Reducing Drug Trafficking Violence in Mexico
+ Brandon Fuller
To reduce the intolerably high levels of drug-related violence in Mexico, the United States and Mexico should focus drug enforcement on the most violent drug-trafficking organization (DTO) in Mexico. Unlike full-scale legalization, this approach has a chance of being implemented. Unlike current enforcement strategies, it has a chance of working. That’s the argument advanced in an interesting new paper (gated) by Mark Kleiman and Steven Davenport in the Journal of Drug Policy Analysis.
Kleiman and Davenport actually discuss two approaches.
1. Reduce the intensity of the anti-smuggling effort in the Caribbean with an eye toward shifting the flow of illicit drugs away from Mexico. The increased flow of drugs to the U.S. would be minimal but this approach would obviously present new problems for Caribbean countries and Gulf Coast states.
2. Choose drug enforcement targets in the U.S. and Mexico by emphasizing violence rather than drug quantities.
Some combination of the two approaches might work as well but what the first approach lacks in operational difficulty it more than makes up for in political problematics.

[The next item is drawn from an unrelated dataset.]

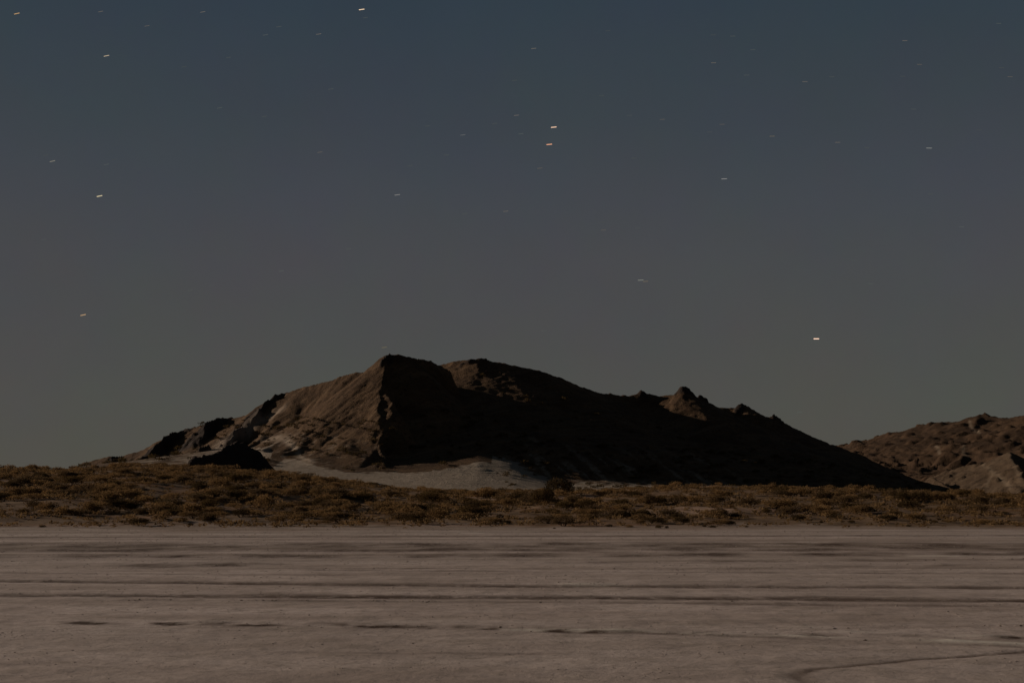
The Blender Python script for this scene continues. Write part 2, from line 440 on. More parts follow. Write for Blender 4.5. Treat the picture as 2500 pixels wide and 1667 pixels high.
main = [
    Ridge([(190, 1064, 446), (245, 1050, 443), (285, 1047, 439), (330, 1033, 435), (390, 1000, 431), (470, 977, 425), (535, 962, 420), (590, 946, 415), (615, 922, 414), (665, 902, 410), (700, 890, 408)], 0.65, 0.74, 0.30, 8.0, 1, 0.25),
    Ridge([(700, 890, 408), (760, 875, 403), (805, 857, 399), (840, 855, 396), (870, 838, 393), (890, 816, 391), (920, 815, 391), (945, 820, 392)], 0.8, 1.0, 0.08, 8.0, 19, 0.2),
    Ridge([(945, 820, 392), (985, 829, 397), (1012, 842, 402), (1030, 852, 405)], 0.7, 2.2, 0.3, 6.0, 18, 0.1),
    # the great spur that splits light from shade
    Ridge([(890, 817, 390), (882.4, 842, 385), (875.4, 890, 376), (873.3, 930, 367), (873.7, 958, 361), (875, 985, 355), (878.7, 1030, 346), (881, 1055, 340), (884.5, 1078, 334)], 2.2, 0.80, 0.05, 7.0, 2, 0.2, 2),
    # second crest, receding to the right
    Ridge([(985, 840, 428), (1012, 837, 434), (1045, 828, 433), (1100, 826, 429), (1150, 834, 428), (1235, 851, 428), (1310, 879, 436), (1385, 904, 450), (1440, 909, 456), (1472, 902, 460),
           (1520, 909, 459), (1552, 905, 457), (1568, 897, 456), (1580, 901, 458), (1600, 921, 463), (1650, 937, 471), (1690, 937, 472), (1710, 933, 472), (1750, 956, 479),
           (1775, 958, 481), (1850, 996, 486), (1920, 1024, 491), (1990, 1049, 496), (2060, 1086, 501), (2110, 1109, 505), (2170, 1140, 510), (2300, 1180, 521)], 0.7, 0.56, 0.12, 9.0, 3, 0.26),
    # ribs coming off the second crest
    Ridge([(1235, 851, 428), (1241, 880, 420), (1248, 905, 412)], 1.1, 0.5, 0.3, 6.0, 4, 0.25),
    Ridge([(1096, 826, 429), (1104, 848, 422), (1118, 880, 414)], 1.1, 0.5, 0.3, 6.0, 5, 0.25),
    Ridge([(1472, 902, 460), (1480, 920, 456), (1500, 940, 450)], 1.2, 0.5, 0.3, 5.0, 6, 0.3),
    Ridge([(1570, 897, 456), (1571, 925, 448), (1570, 950, 441), (1572, 970, 435)], 1.3, 0.5, 0.3, 6.0, 7, 0.3),
    Ridge([(1610, 913, 466), (1622, 935, 459), (1634, 950, 454)], 0.9, 0.5, 0.3, 5.0, 8, 0.3),
    Ridge([(1710, 932, 472), (1718, 955, 465), (1728, 972, 459)], 0.9, 0.5, 0.3, 6.0, 9, 0.3),
    Ridge([(1985, 1049, 495), (2020, 1075, 486), (2070, 1105, 478)], 0.8, 0.5, 0.3, 6.0, 11, 0.3),
    # low ribs on the lit face
    Ridge([(890, 905, 372), (906, 930, 367), (914, 952, 363), (904, 968, 360)], 1.8, 0.60, 0.3, 4.0, 13, 0.1),
]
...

Under the second approach, the key to reducing violence lies in creating market conditions that favor the least violent DTOs. To do this, Kleiman and Davenport suggest that the Mexican government develop and publish a scoring system for DTO violence. It would then establish a violence score for each DTO, publicly announcing the most violent DTO as a target for destruction.

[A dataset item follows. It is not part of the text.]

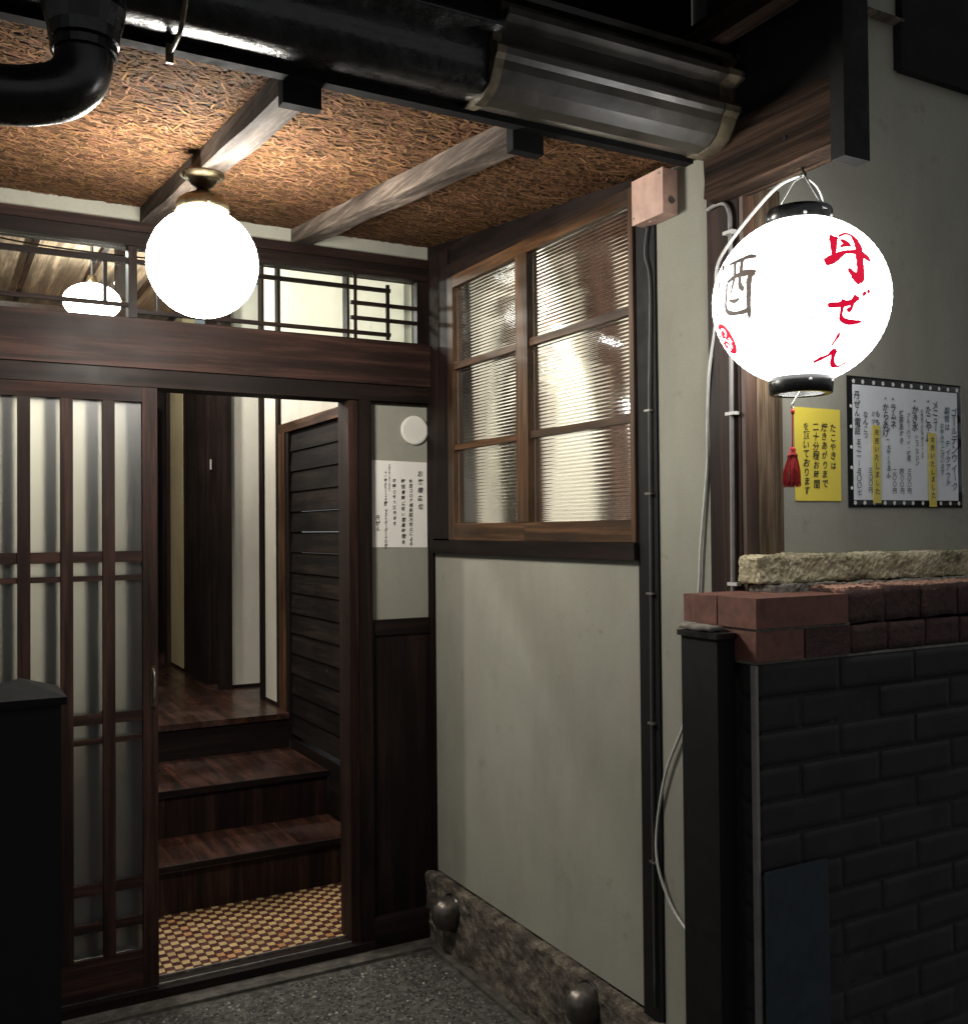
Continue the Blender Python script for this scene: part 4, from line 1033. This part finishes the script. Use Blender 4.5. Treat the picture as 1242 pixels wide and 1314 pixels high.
# board door in the right hand wall of the entry (plane X=1.45)
XI = 1.45
iw = thing('entry_side_wall', 'cream plaster wall with dark posts on the right inside the doorway', 'wall', (XI, .8, .03))
bx('plaster_field', XI+.004, XI+.06, .075, 1.53, 1.905, 2.75, PLAST_IN, iw, 0)
bx('plaster_field', XI+.002, XI+.06, 1.547, 1.765, .575, 2.75, PLAST_IN, iw, 0)
bx('wall_post', XI-.01, XI+.06, 1.7655, 1.83, .559, 2.75, W_DARK['Z'], iw, .003)
bx('wall_post', XI-.01, XI+.06, 1.503, 1.5465, .559, 2.75, W_DARK['Z'], iw, .003)
bx('wall_post', XI-.006, XI+.0035, .60, .65, 1.905, 2.75, W_DARK['Z'], iw, .002)
bx('skirting', XI-.004, XI+.0015, 1.547, 1.765, .559, .5745, W_DARK['Y'], iw, .001)
bx('lower_wall', XI+.004, XI+.06, .075, 1.50, .0, .44, W_DARK['Y'], iw, 0)
bx('white_skirting_end', XI-.004, XI+.0035, .40, .50, .035, .16, PLAST, iw, .001)
bd = thing('board_door', 'dark smoked door of overlapping horizontal boards inside the doorway', 'door', (XI, .95, .45))
bx('head', XI-.012, XI+.055, .45, 1.5025, 1.862, 1.9045, W_MID['Y'], bd, .003)
bx('stile', XI-.012, XI+.055, 1.40, 1.5025, .5, 1.8615, W_MID['Z'], bd, .003)
bx('stile', XI-.008, XI+.055, 1.355, 1.3995, .44, 1.8615, W_DARK['Z'], bd, .002)
bz = 1.8605
k = 0
while bz > .5:
    h = .093
    bm = prism('Y', .10, 1.3545, [(XI-.0005, bz-h+.0015), (XI+.007, bz-.001), (XI+.03, bz-.001), (XI+.03, bz-h+.0015)])
    obj('board', bm, W_BOARD, bd, .0008); bz -= h; k += 1
# corridor
cw = thing('corridor_wall', 'cream and tan plaster walls with dark posts deep in the corridor', 'wall', (1.4, 2.6, .56))
bx('plaster_field', 1.40, 1.75, 2.235, 2.30, .575, 2.75, PLAST_IN, cw, 0)
bx('skirting', 1.40, 1.75, 2.228, 2.30, .559, .5745, W_DARK['X'], cw, .001)
bx('dark_wide_post', 1.345, 1.46, 2.25 if False else 2.42, 2.55, .559, 2.75, W_DARK['Z'], cw, .004)
bx('corner_post_dark', 1.335, 1.40, 2.20, 2.26, .559, 2.75, W_DARK['Z'], cw, .004)
bx('dark_door_leaf', 1.325, 1.345, 2.43, 3.03, .559, 2.30, W_DARK['Z'], cw, .002)
bx('plaster_field', 1.325, 1.40, 3.04, 3.40, .575, 2.75, PLAST_TAN, cw, 0)
bx('corridor_post', 1.30, 1.34, 3.401, 3.46, .559, 2.75, W_RED['Z'], cw, .004)
bx('corridor_end', -.6, 1.60, 4.10, 4.16, .559, 2.75, W_DARK['Z'], cw, 0)
sw = thing('light_switch', 'small cream light switch on the dark corridor post', 'switch', (1.33, 2.46, 1.75))
swp = bx('plate', 1.338, 1.3445, 2.412, 2.4195, 1.745, 1.80, WHITEP, sw, .001)
bx('rocker', 1.3385, 1.344, 2.4095, 2.4118, 1.765, 1.785, WHITEP, swp, .0005)
shf = thing('corridor_shelf', 'dark shelves with pale things seen through the gap beside the sliding door', 'shelf', (1.15, 3.8, .56))
for z in (1.05, 1.45, 1.85, 2.2): bx('shelf_board', .7, 1.28, 3.7, 4.05, z, z+.02, W_RAFT if z > 1.8 else W_RED['X'], shf, .002)
bx('shelf_side', .68, .70, 3.7, 4.05, .56, 2.3, W_DARK['Z'], shf, .002)
bx('shelf_side', 1.2805, 1.30, 3.7, 4.05, .56, 2.3, W_DARK['Z'], shf, .002)
v = obj('vase', lathe((1.20, 3.80, 1.47), [(0,0),(.03,0),(.05,.04),(.055,.10),(.04,.17),(.018,.21),(.022,.24),(0,.24)], 20), WHITEP, smooth=True, label='slim white vase on the dark corridor shelf', cat='vase')
obj('bowl', lathe((1.20, 3.80, 1.87), [(0,0),(.025,0),(.05,.03),(.06,.06),(.0,.05)], 20), WHITEP, smooth=True, label='small white bowl on the upper corridor shelf', cat='bowl')
# partition behind the sliding doors
pw = thing('entry_partition', 'cream plaster partition behind the sliding doors', 'wall', (0, 1.3, 0))
bx('plaster_field', -1.2, .70, 1.42, 1.48, .0, 2.30, PLAST_IN, pw, 0)
bx('wall_post', .7005, .76, 1.41, 1.50, .0, 2.75, W_DARK['Z'], pw, .003)
bx('wall_rail', -1.2, .70, 1.405, 1.48, 2.3005, 2.36, W_DARK['X'], pw, .003)
bx('entry_far_wall', -1.26, -1.2, .0, 4.1, .0, 2.75, PLAST_IN, kind='structure', bev=0)
bx('inner_ceiling', -1.26, 1.45, .065, 4.16, 2.752, 2.80, W_CEIL, kind='structure', bev=0)
icb = bpy.data.objects['inner_ceiling']
x = -1.1
while x < 1.45:
    bx('ceiling_batten', x, x+.025, .07, 4.0, 2.732, 2.7515, W_DARK['Y'], icb, .002); x += .3
il = thing('entry_lamp', 'small glowing lamp seen through the transom glass at the left', 'lamp', (.40, .90, 2.2))
obj('bulb', lathe((.529, .90, 2.280), [(.105*math.sin(t) if 0 < k < 16 else 0, .070*math.cos(t)) for k, t in [(k, math.pi*k/16) for k in range(17)]], 24), M_INNER, il, smooth=True)
obj('stem', tube([(.529,.90,2.350),(.529,.90,2.7515)], .006, 8), BLACKM, il)
obj('holder', lathe((.529,.90,2.34), [(0,.04),(.015,.04),(.02,.02),(.03,.0),(0,.0)], 16), BRASS, il, smooth=True)
obj('transom_wire', tube([(-.3,.35,2.42),(0.05,.35,2.36),(.25,.35,2.33),(.6,.35,2.325),(.9,.35,2.345)], .003, 6, 5), BLACKM, label='thin black wire sagging behind the transom glass', cat='wire')

# ---- room behind the reeded window
rm = thing('side_room', 'cream plastered room with dark posts seen through the reeded window', 'room', (2.2, -.4, 0))
bx('plaster_field', 1.52, 4.0, .45, .50, .0, 2.36, PLAST_IN, rm, 0)
bx('wall_board', 1.52, 4.0, .449, .50, 2.3605, 3.0, W_MATT, rm, 0)
bx('wall_rail', 1.52, 2.28, .430, .448, 2.33, 2.36, W_MATT, rm, .002)
bx('room_post', 2.555, 2.694, .40, .4485, .0, 2.36, W_MATT, rm, .003)
bx('room_post', 1.831, 1.919, .40, .4485, .0, 2.32, W_MATT, rm, .003)
bx('room_post', 2.10, 2.236, .40, .4485, .0, 2.2, W_MATT, rm, .003)
bx('far_wall', 4.0, 4.05, -1.47, .50, .0, 3.0, PLAST_IN, rm, 0)
bx('room_floor', 1.6, 4.0, -1.47, .45, .30, .35, W_STEP, rm, 0)
bx('room_ceiling', 1.601, 4.0, -1.47, .45, 2.9, 2.95, W_BOARD, rm, 0)
rl = thing('room_lamp', 'shaded lamp on the wall of the room behind the reeded window', 'lamp', (2.22, .38, 2.66))
obj('shade', lathe((2.235, .385, 2.62), [(.016,.09),(.034,.0),(.032,.0),(.014,.088)], 20, closed=True), BRASS, rl, smooth=True)
obj('bulb', lathe((2.235, .385, 2.665), [(0,.02),(.009,.013),(.011,0),(.009,-.010),(0,-.014)], 14), emit('dim_bulb', (1,.97,.92), 1.5), rl, smooth=True)
ld = bpy.data.lights.new('room_spot', 'SPOT'); ld.energy = 60; ld.color = (1, .97, .92); ld.spot_size = R(56); ld.spot_blend = .25; ld.shadow_soft_size = .01
lo = bpy.data.objects.new('room_lamp_beam', ld); col.objects.link(lo); lo.parent = rl; lo.location = Vector((2.235, .375, 2.615)) - LOC[rl]; lo.rotation_euler = (R(4), 0, 0)
def fill_bulb(name, label, p, e):  # fill lights: bulbs added only to brighten the rooms inside
    t = thing(name, label, 'lamp', (p[0], p[1], p[2]-.05))
    obj('bulb', lathe(p, [(.04*math.sin(a) if 0 < k < 12 else 0, .04*math.cos(a)) for k, a in [(k, math.pi*k/12) for k in range(13)]], 20), M_INNER, t, smooth=True)
    l = bpy.data.lights.new(name+'_light', 'POINT'); l.energy = e; l.color = (1, .965, .90); l.shadow_soft_size = .05
    q = bpy.data.objects.new(name+'_light', l); col.objects.link(q); q.parent = t; q.location = Vector(p) + Vector((0, 0, -.10)) - LOC[t]
fill_bulb('room_fill_bulb', 'unseen bulb added to brighten the room behind the reeded window', (3.6, -1.2, 2.7), 75)
fill_bulb('entry_fill_bulb', 'unseen bulb added behind the lintel to brighten the entry', (.30, .70, 2.60), 22)
fill_bulb('hall_fill_bulb', 'bulb added to brighten the corridor walls', (.80, 1.9, 2.60), 20)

The authors point out that, once the scores are publicized, enforcement on the U.S. side of the border might actually play the most important role. U.S. agencies would shift enforcement efforts to the domestic drug distribution organizations that are supplied by Mexico’s most violent DTO. This would give domestic organizations a strong incentive to find less violent suppliers, effectively shutting the most violent Mexican DTO out of the U.S. market for illicit drugs.
The destruction of the first DTO, would have to be followed by a new round of public scoring and the announcement of a new target. The process would give the remaining DTOs a strong incentive to reduce their violence levels to avoid being singled-out.

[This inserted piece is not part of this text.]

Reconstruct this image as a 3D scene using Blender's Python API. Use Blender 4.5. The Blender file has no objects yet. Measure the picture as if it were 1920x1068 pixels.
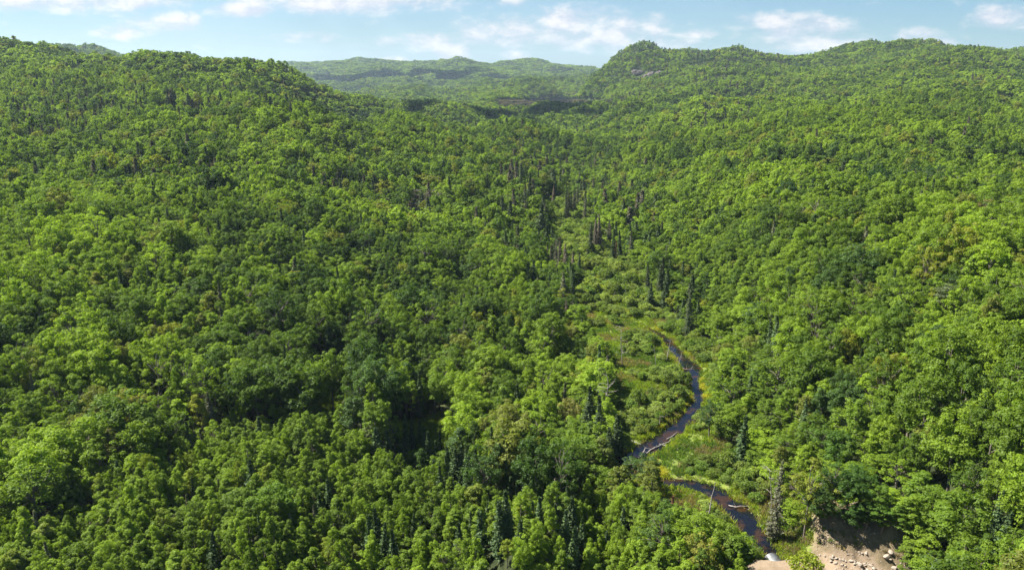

The strategy would be an explicit but appropriate adjustment to enforcement priorities, a very public acknowledgement that, while drug volumes and usage matter, they matter less than drug violence. As the authors acknowledge, the proposal is not without challenges — getting accurate data, maintaining transparency, and avoiding corruption to name a few. But given the shortcomings of the current strategy and the logical possibility that this approach could lead to better outcomes, I tend to agree that a bit of experimentation is in order.
An earlier, non-gated, version of Kleiman’s thinking on this issue can be found in a volume titled Rethinking the War on Drugs Through the US-Mexico Prism. Kleiman’s chapter starts on page 125. He’s blogged on the topic as well.